Pulitzer Prize winner and "To Kill A Mockingbird" author Harper Lee smiles before receiving the 2007 Presidential Medal of Freedom in the East Room of the White House. Getty Images

When Nelle Harper Lee died Friday in Monroeville, Alabama, she left the world with two famous books — "To Kill A Mockingbird" and "Go Set A Watchman" — and left her loved ones with a fortune.

Though the true value of Lee's estate wasn't immediately clear Friday, paperwork from an old lawsuit indicated Lee earned nearly $1.7 million during a six-month period in 2009. If that's typical, according to Celebrity Net Worth's calculations, she was earning more than $9,000 a day. And that's before she announced the release of her second book last year, sales of which were set to total $40 million.

Lee never married and had no children, her parents and siblings died years ago and the people closest to her have been accused of scamming her. So what happens now to the legendary writer's earnings, which will likely continue to grow both immediately and as time goes on and millions read her works?

Lee once publicly referenced having a will, but only her friends and family know for sure. Lee's last formal interview was in 1964, and her publisher HarperCollins did not return messages left Friday asking about the future of her estate. Lawyers in Alabama explained Friday she likely made provisions for after her death, but there are more questions than answers at this point.

"If she had an estate plan, who did she leave it to?" asked Raley L. Wiggins, an estate planning attorney in Montgomery, Alabama, 100 miles away from Lee's hometown. "It might be the people you suspect, or she might've left it all to the cat or all to charity. We just don't know."

If he had to guess, Wiggins said he thought Lee, who was 89, probably didn't die without her affairs in order, since the writer's father and sister were both practicing lawyers (and her estate has been involved in multiple lawsuits). With a will, what happens next could prove messy as it typically takes six months to a year for the Alabama courts to work the details out, he said.

But given her desire for privacy, Lee may have opted for a trust rather than a will, Wiggins suggested.

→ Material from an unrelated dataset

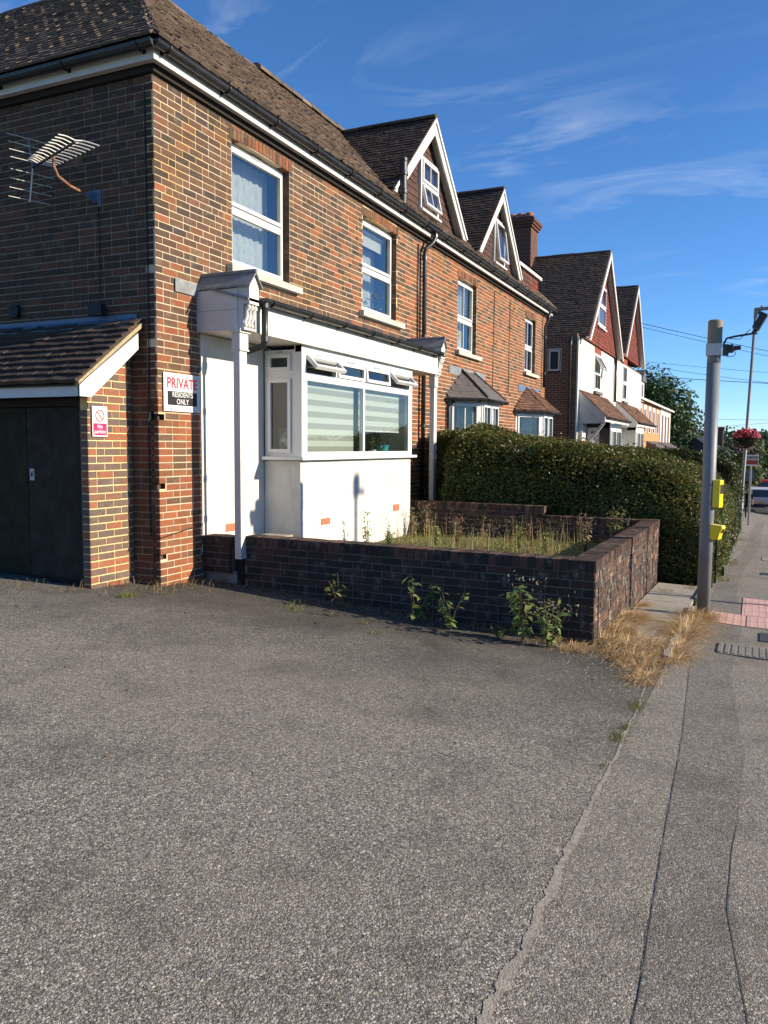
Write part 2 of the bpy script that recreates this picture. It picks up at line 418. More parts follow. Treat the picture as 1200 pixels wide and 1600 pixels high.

Wills become public record when they are submitted to probate court, whereas trusts just get taken over by someone else. J.D. Salinger, another famous author who was reclusive, took this route with the Salinger Literary Trust. He was the sole trustee until his death, at which point the estate was turned over to his wife, Colleen, and son, Matthew, according to Forbes.

Lee could also have chosen a will that refers largely to a trust (for the record, legal site Nolo suggests always having some sort of will). In that case, Wiggins said, "there may not be a whole lot of juicy information" that comes out about the reclusive author. "The trust document then would say give this to so-and-so and $500 to my favorite nephew," he added.

It's been previously reported that Tonja Carter, Lee's lawyer, is the trustee to her estate. But Lee actually also does have a nephew, Hank Conner, who gave an exclusive statement about her death Friday. Lee also recently created a nonprofit, the Mockingbird Company, that was due to take over production of Monroeville's "Mockingbird" plays this year.

Wiggins, who works for Red Oak Legal, P.C., said probate and non-probate options are about equally popular among his elderly clients.

Ralph and Michael Holberg, a father-son team of attorneys in Mobile, Alabama, also said it would make sense for Lee to have a trust for privacy reasons.

"I can go look at the probate file just like you can," Michael Holberg said. "But because she was so reclusive it may absolutely be that everything she owned ... [she put] into a trust that would be immune from the press and the population of Monroe County and elsewhere to look at."

Ralph Holberg mentioned that in some cases, artists will unofficially designate a person to handle their memorabilia after death. For Lee, this could include manuscripts or other belongings of significance.

As for a timeline, Michael Holberg said that if Lee has a will, it can't be submitted to probate court until five days after her death. The statute of limitations expires after five years. "Most of the time when people pass away, the family members or the person nominated as the executor under the will typically moves quickly," he added.

At this point, nearly everything is speculation. However, according to the New York Post the world does know one thing about Lee's estate plan: it specifically includes a caveat that Hollywood never make another "Mockingbird" movie.